You're 10, 12, 15 years old, sitting in appointments, translating documents, explaining American systems to adults who are supposed to be taking care of you. You're navigating school while also navigating your parents' discomfort with a country that doesn't make sense to them. And while you're doing all that, nobody is asking how YOU'RE doing. Nobody acknowledges that you lost something too. You left friends, left your family and the place that made sense to you. You left home. But your thoughts and feelings get swallowed up in the story of "we did this for you."


Perform peace, bury the loss


So you learn to perform, because anything else feels ungrateful or like a betrayal.

You smile when relatives ask how you like America. You say "it's great" when teachers ask if you're adjusting. You don't talk about the loneliness, the confusion, the way you feel like you're living someone else's dream.


Instead, you internalize everything. You can't mess up because your parents gave up so much. You can't struggle because that would mean their sacrifice was wasted and you can't fall apart because you're the one holding everyone else together.


Eye-level view of a quiet urban street with a single bench
A quiet urban street symbolizing the journey of first-generation individuals

Too American, not American enough


And then comes the other side of it.


You spend years learning how to survive here. You adapt - You pick up the language, the culture, the way things work and you figure out how to move through spaces your parents can't or won’t access.


And then one day, you express an opinion. You push back on something. You think for yourself.


And suddenly you're "too Americanized."


You hear that “you've forgotten where you came from. You think you're better than everyone. You've lost your culture.”


The same adaptation that was required of you - the thing that allowed you to be the bridge - is now held against you. And the kicker is, you were never given the tools to manage both, honoring the sacrifice of your culture, and being American enough to succeed. You were just expected to figure it out.


Damned if you do and damned if you don’t.




Close-up view of a journal with handwritten notes and a pen
A journal symbolizing personal storytelling and identity exploration

The identity that got lost


So who are you now?


You’re not the Caribbean - or whatever your cultural background - child you might have been if you'd stayed, and not the fully American kid who got to grow up here without this weight. You're somewhere in between.
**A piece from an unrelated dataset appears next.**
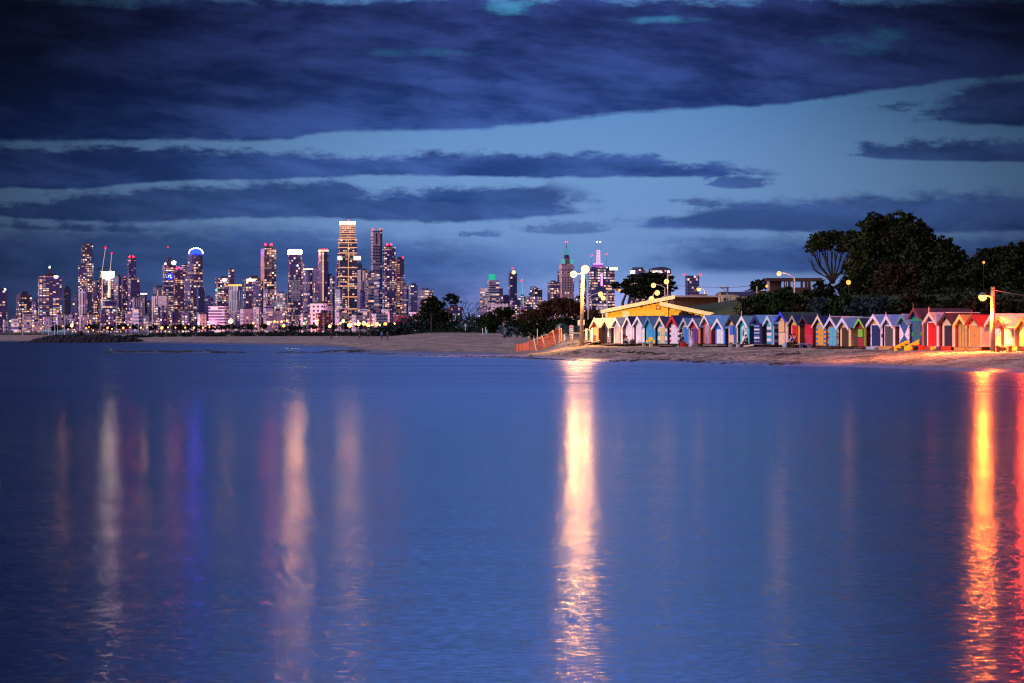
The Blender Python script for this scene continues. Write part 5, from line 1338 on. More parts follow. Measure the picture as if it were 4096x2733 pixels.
# trees behind the dune
plant('dune_tree', 'dark bushy tree on the dune left of the bare tree', 'tree', 900, [(1728,1198,24,14),(1712,1212,26,16),(1748,1212,24,16),(1722,1232,32,18),(1745,1240,26,14),(1700,1238,16,12)], 5000, .32, L_DARK, (), None, .3)
plant('dune_tree', 'thin open-crowned tree between the dark bushy tree and the bare tree', 'tree', 910, [(1808,1185,22,8),(1826,1196,12,8),(1788,1196,14,8),(1835,1208,10,5),(1770,1218,14,8),(1812,1212,16,6)], 1700, .30, L_DARK,
      [[.2,(1796,1270),(1798,1240),(1806,1215),(1808,1188)],[.14,(1798,1245),(1818,1220),(1830,1200)],[.14,(1797,1240),(1782,1218),(1772,1205)],[.1,(1806,1215),(1794,1200),(1788,1194)],[.1,(1812,1226),(1832,1214),(1842,1206)]], clump=.4)
def bare(px, py, L, ang, r, depth, out):
    ex, ey = px+L*math.sin(ang), py-L*math.cos(ang)
    mx_, my_ = (px+ex)/2+rng.normal()*L*.08, (py+ey)/2+rng.normal()*L*.05
    out.append([r,(px,py),(mx_,my_),(ex,ey)])
    if depth == 0: return
    for k in range(rng.integers(2, 4)):
        f = rng.uniform(.55, 1.0)
        bare(px+(ex-px)*f, py+(ey-py)*f, L*rng.uniform(.55,.8), ang+rng.normal()*.55+(.25 if k % 2 else -.25), r*.55, depth-1, out)
bl = []
for a, L, x0 in ((-.55,38,1868),(-.15,36,1874),(.25,42,1880),(.6,40,1886),(.9,30,1890)): bare(x0, 1272, L, a, .2, 3, bl)
plant('bare_tree', 'leafless branching tree standing dark against the pale gap of sky', 'tree', 880, [(1880,1230,20,20)], 0, .2, L_DARK, bl, bk=paint((.03,.02,.025),.9,.3,2), root=1880)

dune = [
 (1520,1322,36,14,'low grey-green shrub at the left tip of the dune scrub',L_BLUE),(1572,1312,40,20,'grey-green shrub near the left tip of the dune, below the crimson building',L_BLUE),(1625,1300,42,26,'mid-height grey-green shrub right below the dark bushy tree\'s left side',L_BLUE),
 (1690,1292,46,28,'grey-green shrub directly below the dark bushy tree',L_BLUE),(1700,1262,44,16,'very dark shrub at the foot of the dark bushy tree',L_DARK),(1765,1258,44,16,'dark shrub between the two dune trees',L_DARK),(1755,1296,46,30,'dark olive shrub in the middle of the dune scrub',L_DARK),
 (1818,1288,44,30,'grey-green shrub below the thin open-crowned tree',L_BLUE),(1870,1296,40,28,'silver-tipped shrub behind the slim marker post',L_SILVER),(1905,1285,36,24,'grey-green shrub right under the bare tree',L_BLUE),
 (1955,1283,44,24,'green shrub behind the beach bin',L_GREEN),(1990,1262,40,20,'dark olive shrub above the beach bin',L_OLIVE),(2020,1244,34,16,'dark domed shrub in front of the pinkish slab',L_DARK),(1975,1312,34,20,'rusty brown shrub right of the beach bin',L_OLIVE),
 (2040,1318,42,16,'silvery shrub between the bin and the mesh fence',L_SILVER),(2090,1318,32,14,'silver-leaved low shrub nearest the left end of the mesh fence',L_SILVER),(2070,1288,50,22,'dark green shrub behind the silvery shrubs',L_DARK),(2140,1305,52,26,'dense dark shrub behind the mesh fence',L_DARK),(2200,1300,46,24,'dark shrub behind the tall end of the mesh fence',L_GREEN)]
for (px, py, rx, ry, lb, mt) in dune:
    D = 930 if px < 1930 else (880 if px < 2000 else 700 if px < 2130 else 520)
    plant('dune_shrub', lb, 'shrub', D, [(px,py,rx,ry),(px-rx*.5,py+ry*.4,rx*.6,ry*.7),(px+rx*.5,py+ry*.35,rx*.6,ry*.7),(px,py+ry*.9,rx*.9,ry*.8)], 2600, .30 if D > 800 else .22, mt, (), 'shrubs on the dune', .12, clump=.26)
plant('dune_shrub', 'silvery blue shrub between the mesh fence and the beach sign', 'shrub', 470, [(2252,1312,22,12),(2275,1320,22,10),(2240,1305,14,8)], 2400, .16, L_SILVER, (), 'shrubs on the dune', .1, clump=.3)
plant('dune_shrub', 'silvery blue shrub between the beach sign and the beach lamp post', 'shrub', 465, [(2305,1318,20,10),(2322,1312,12,8)], 1700, .16, L_SILVER, (), 'shrubs on the dune', .1, clump=.3)
plant('dune_shrub', 'large dark shrub behind the beach sign', 'shrub', 500, [(2250,1290,44,18),(2290,1295,40,18),(2320,1298,30,20),(2230,1315,30,16),(2290,1325,50,12)], 3800, .2, L_DARK, (), 'shrubs on the dune', .12)
plant('dune_shrub', 'dark shrub between the beach lamp post and the first hut', 'shrub', 430, [(2358,1302,22,22),(2346,1325,20,18),(2372,1320,14,18)], 2600, .17, L_DARK, (), 'shrubs on the dune', .12)

# low scrub along the back of the far beach
B = []
for i in range(330):
    px = rng.uniform(430, 2080); t_ = rng.random()
    D = lerp([(430,860),(700,965),(1450,985),(1500,940),(2080,860)], px)+rng.uniform(0, 45)
    x = (px-HX)/F*D
    top = lerp([(430,.25),(600,.55),(900,.85),(1400,.85),(1500,.8),(2080,.6)], px)
    B.append(((x, D, ground_at(x, D)+top*rng.uniform(.2,1.0)), 1.8, 1.4, top*.8))
tag(leaf_mesh('dune_scrub', B, 30000, .26, leafmat((.004,.007,.005),(.026,.038,.032)), None, .55), kind='stuff')

# dark park trees between the beach and the city
k = 0
for px in list(np.arange(515, 1620, 46))+list(np.arange(215, 500, 70)):
    px = px+rng.uniform(-14, 14); D = rng.uniform(1370, 1460); w_ = rng.uniform(16, 28); y_ = rng.uniform(1303, 1311)
    plant('park_tree', 'small dark rounded tree among the street lamps at the foot of the city', 'tree', D, [(px,y_,w_,9),(px-w_*.5,y_+5,w_*.6,7),(px+w_*.5,y_+4,w_*.6,7)], 500, .42, L_DARK, (), 'dark park trees at the foot of the city', .2, clump=.3, per=16)

# drifts of sea wrack along the wet sand
V = []; FC = []
q = MB()
for i in range(1100):
    px = rng.uniform(1380, 3200); c = rng.random()
    D = d_near(px)+(2.2+3.0*math.sin(px*.01)+rng.normal()*.9 if c < .65 else 16+8*math.sin(px*.006)+rng.normal()*2.5)
    x = (px-HX)/F*D; z = ground_at(x, D)
    if z < .02: continue
    s = rng.uniform(.05, .26)
    n = 6; ring = [(x+s*(1+.5*rng.random())*1.5*math.cos(a), D+s*(.6+.4*rng.random())*math.sin(a), z-.04) for a in np.linspace(0, 2*math.pi, n, endpoint=False)]
    q.add(ring+[(x, D, z+s*.28)], [(j, (j+1) % n, n) for j in range(n)])
for i in range(230):
    px = rng.uniform(425, 1480); D = lerp([(400,410.5),(1400,407.5)], px)+rng.normal()*3.0
    x = (px-HX)/F*D; z = ground_at(x, D)
    if z < .0: continue
    s = rng.uniform(.12, .42)
    ring = [(x+s*(1+.5*rng.random())*2.2*math.cos(a), D+s*(.6+.4*rng.random())*math.sin(a), z-.05) for a in np.linspace(0, 2*math.pi, 6, endpoint=False)]
    q.add(ring+[(x, D, z+s*.35)], [(j, (j+1) % 6, 6) for j in range(6)])
tag(q.build('seaweed', paint((.022,.016,.012), .8, .4, 2)), kind='stuff')

# ---- breakwater, pier and marina at far left
def mound(name, label, pts, D, wid):
    """lumpy rock bank: pts = (px, top_py)"""
    q = MB(); n = 70; mrow = 7; vs = []
    for i in range(n+1):
        px = pts[0][0]+(pts[-1][0]-pts[0][0])*i/n; x = (px-HX)/F*D; h = max(.05, zat(lerp(pts, px), D))
        for j in range(mrow+1):
            f = j/mrow*2-1; hh = h*(1-abs(f)**1.6)
            vs.append((x+rng.normal()*.25, D+f*wid+rng.normal()*.3, hh+(rng.normal()*.16 if 0 < j < mrow else -.3)))
    fs = [(i*(mrow+1)+j, (i+1)*(mrow+1)+j, (i+1)*(mrow+1)+j+1, i*(mrow+1)+j+1) for i in range(n) for j in range(mrow)]
    q.add(vs, fs)
    return tag(q.build(name, paint((.010,.008,.009), .9, .5, .8)), label, 'breakwater')
mound('rock_breakwater', 'long low black rock breakwater at the left end of the beach', [(96,1369),(130,1362),(175,1345),(250,1339),(330,1337),(420,1338),(500,1343),(560,1362)], 782, 9)
for i, (px, py, r_, lb) in enumerate(((322,1334,9,'upright dark boulder standing on top of the breakwater'),(402,1340,7,'rounded boulder on the crest of the breakwater nearer the beach'),(520,1358,12,'dark boulder where the breakwater meets the sand'),(470,1362,10,'dark boulder low on the beach side of the breakwater'),(545,1366,8,'small dark boulder at the very end of the breakwater on the sand'))):
    p = at(px, py, 774); k_ = 774/F*r_
    bo = MB().ball((0,0,0), k_, 2, 0, (1.1,.9,1.2 if i == 0 else .7))
    bo.v = [(v[0]+rng.normal()*k_*.08, v[1]+rng.normal()*k_*.08, v[2]+rng.normal()*k_*.08) for v in bo.v]
    tag(bo.build('boulder', paint((.012,.01,.01), .9, .5, .8), None, p), lb, 'boulder', 'boulders on the breakwater')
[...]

And that duality isn't a weakness. It's the natural result of being asked to be everything for everyone while having no space to just be yourself.


What I want you to know


If this is your story, or something close to it, I want you to know a few things:

Your loss was real, even if nobody acknowledged it. You lost something when you left and you're allowed to grieve that.


The weight wasn't yours to carry. You were a child. The responsibility of saving the family, bridging the gap, making the sacrifice worth it, was too much to put on you, and it wasn't fair, even if it was done with love.


The work now


Healing from this isn't about rejecting your family or your culture. It's about separating what's yours from what was placed on you, and building an identity that can include where you came from and where you are now.


If you're a first-gen immigrant carrying weight that was never yours to hold, there are people who understand. Who've walked this path and who can sit with you while you figure out who you actually are underneath all the expectations.


You've spent a long time being the bridge for everyone else.


Maybe it's time to build something for yourself.